Invalider une grève est, selon cet avocat, « une manière de reculer sur le droit à la grève ». Me Ghechir  rappelle que la justice a « été de tout temps instrumentalisée par les pouvoirs publics pour mettre les bâtons dans les roues des syndicats ». Les syndicalistes sont-ils obligés d’exécuter les décisions de justice même s’ils se sentent lésés ? L’avocat est catégorique : « Oui ».

Me Amar Khababa, avocat, souligne à TSA que le premier objectif recherché par les pouvoirs publics en recourant à la justice est « la remise en cause de la légitimité de la grève pour amener les syndicalistes à renoncer à leurs actions ». Pour lui, la justice « est instrumentalisée », même si, reconnait-il, « certains syndicats ne respectent pas la procédure inhérente au déclenchement de la grève ». Me Khababa estime que « la justice administrative doit se libérer du pouvoir politique ».

La classe politique et l’UGTA absentes

Autre élément inquiétant révélé par ces grèves : les partis politiques et les élus se mettent à l’écart des conflits sociaux. La grogne qui gagne du terrain ne semble guère les secouer. Le FLN, devenu la première force politique dans le pays à la faveur des deux dernières élections, n’a pas abordé cette question en dépit des multiplies sorties médiatique de son patron, Djamel Ould Abbas. Quant au RND, son secrétaire général Ahmed Ouyahia, qui est également Premier ministre, a donné le ton lors de la dernière conférence de presse, en pointant du doigt les actions des résidents.
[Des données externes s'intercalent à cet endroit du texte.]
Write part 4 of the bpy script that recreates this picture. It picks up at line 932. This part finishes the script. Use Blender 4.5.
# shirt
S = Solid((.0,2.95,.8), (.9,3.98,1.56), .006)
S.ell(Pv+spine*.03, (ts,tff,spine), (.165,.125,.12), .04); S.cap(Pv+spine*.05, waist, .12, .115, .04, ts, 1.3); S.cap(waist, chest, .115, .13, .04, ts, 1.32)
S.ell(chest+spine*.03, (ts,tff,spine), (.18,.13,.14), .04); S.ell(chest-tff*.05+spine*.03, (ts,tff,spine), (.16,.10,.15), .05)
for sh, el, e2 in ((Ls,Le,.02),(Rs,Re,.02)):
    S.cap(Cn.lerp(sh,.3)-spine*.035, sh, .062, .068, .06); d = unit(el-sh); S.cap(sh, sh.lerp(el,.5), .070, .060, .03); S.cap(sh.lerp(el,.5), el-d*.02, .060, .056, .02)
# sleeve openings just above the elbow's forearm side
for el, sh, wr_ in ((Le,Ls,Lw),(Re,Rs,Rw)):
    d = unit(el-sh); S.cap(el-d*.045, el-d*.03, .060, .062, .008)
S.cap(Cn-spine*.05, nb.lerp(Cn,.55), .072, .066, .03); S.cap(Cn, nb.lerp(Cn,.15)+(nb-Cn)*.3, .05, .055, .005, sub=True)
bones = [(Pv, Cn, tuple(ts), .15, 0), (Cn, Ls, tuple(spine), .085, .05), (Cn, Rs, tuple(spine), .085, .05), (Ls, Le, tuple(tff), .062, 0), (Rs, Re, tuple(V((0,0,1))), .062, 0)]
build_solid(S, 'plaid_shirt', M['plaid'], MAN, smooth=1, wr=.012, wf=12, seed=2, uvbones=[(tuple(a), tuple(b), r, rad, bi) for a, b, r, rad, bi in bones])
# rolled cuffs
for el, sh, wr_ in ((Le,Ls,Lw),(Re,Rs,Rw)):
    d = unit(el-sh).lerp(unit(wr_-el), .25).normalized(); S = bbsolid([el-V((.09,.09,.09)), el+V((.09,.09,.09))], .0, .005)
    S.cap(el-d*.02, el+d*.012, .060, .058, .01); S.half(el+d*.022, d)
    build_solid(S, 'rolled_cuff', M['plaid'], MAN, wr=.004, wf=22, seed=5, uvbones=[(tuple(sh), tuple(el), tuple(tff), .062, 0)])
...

L’opposition ne fait pas mieux. La grogne est passée sous silence, peut être bien parce qu’elle ne coïncide pas avec un agenda électoral. Quant à l’UGTA, le partenaire social du pouvoir, elle ne semble pas concerner par le bouillonnement du front social. Nos tentatives de décrocher une réaction des membres de la centrale syndicale sont restées vaines.